All’invasione criminale voluta da quel dittatore gli ucraini stanno eroicamente resistendo: col nostro aiuto e per nostro conto. Combattono anche con le nostre armi? Sì, anche per evitare a noi di essere costretti a impugnarle domani.

Nell’occasione del 25 aprile celebriamo “un popolo in armi” contro l’oppressore, ha detto il presidente Mattarella. E tuttavia sappiamo che ben difficilmente quel popolo, il nostro, avrebbe potuto prevalere senza l’aiuto decisivo delle Forze Alleate, che nei cimiteri di guerra italiani lasciarono 150.000 morti in battaglia.

Armi e munizioni inviate all’Ucraina, insieme al sostegno finanziario e umanitario, hanno fin qui permesso di frenare l’occupazione russa. A chi chiede la sospensione degli aiuti militari rispondo come già lo scorso anno, citando l’Unità del 26 ottobre 1943, che scriveva: “E’ necessario reagire contro chi sostiene che per non scatenare il terrore tedesco in Italia è necessario non fare nulla. Del terrorismo tedesco è responsabile chi predica rassegnazione e passività”.

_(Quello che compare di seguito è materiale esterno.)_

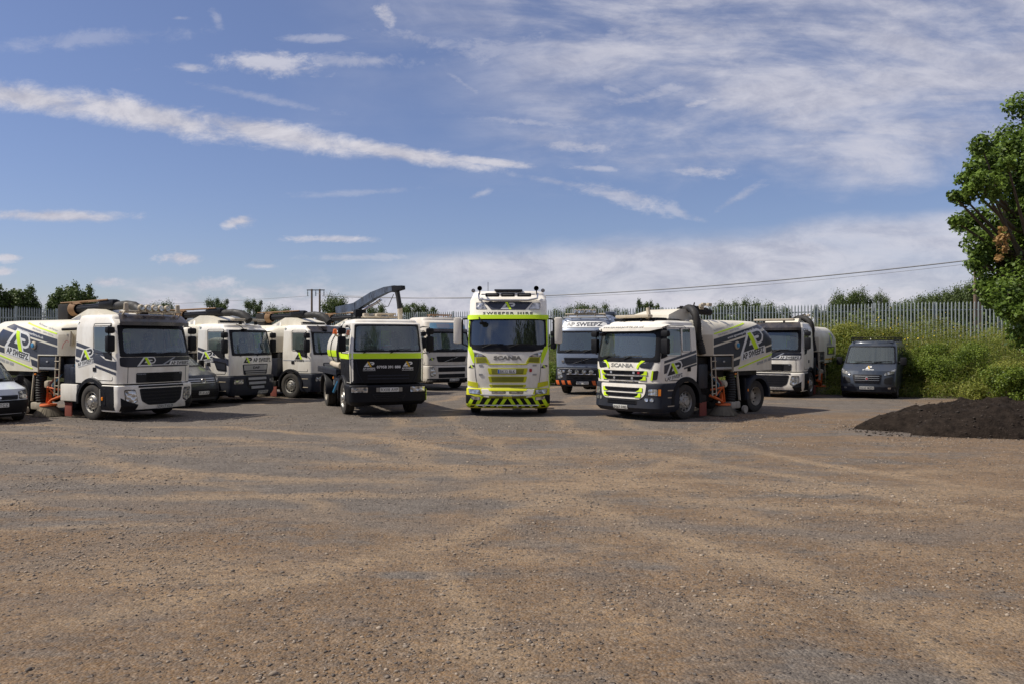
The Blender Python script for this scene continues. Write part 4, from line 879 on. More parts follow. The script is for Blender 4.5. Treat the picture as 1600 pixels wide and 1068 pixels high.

Ha scritto Ezio Mauro: “In tutti questi anni abbiamo celebrato il 25aprile come il giorno in cui, caduta la dittatura, è rinata la patria, abbiamo ritrovato lo Stato confiscato dal fascismo e l'Italia ha iniziato il suo cammino nella libertà, calpestata dall'occupazione nazista. Dal 24 febbraio dello scorso anno non basta più. L'irruzione della realtà ci interpella e ci obbliga a fare i conti con quanto sta accadendo in Ucraina, mettendolo in relazione con la primavera del 1945 e con noi stessi. Chi evita questo rendiconto imbàlsama il 25 aprile e lo consegna al museo della storia, tradendolo. Peggio ancora, lo devitalizza”.

“Se vogliamo essere fedeli ai nostri valori – è Liliana Segre che parla – dobbiamo sostenere il popolo ucraino che lotta per non soccombere all’invasore, per non perdere la propria libertà”.

E dunque il 25 aprile – cari amici, caro Anatolij - ci rammenta che resistere è un dovere, ieri come oggi, in qualunque circostanza la libertà sia in pericolo.

Viva l’Italia, viva la Resistenza, viva il 25 aprile!»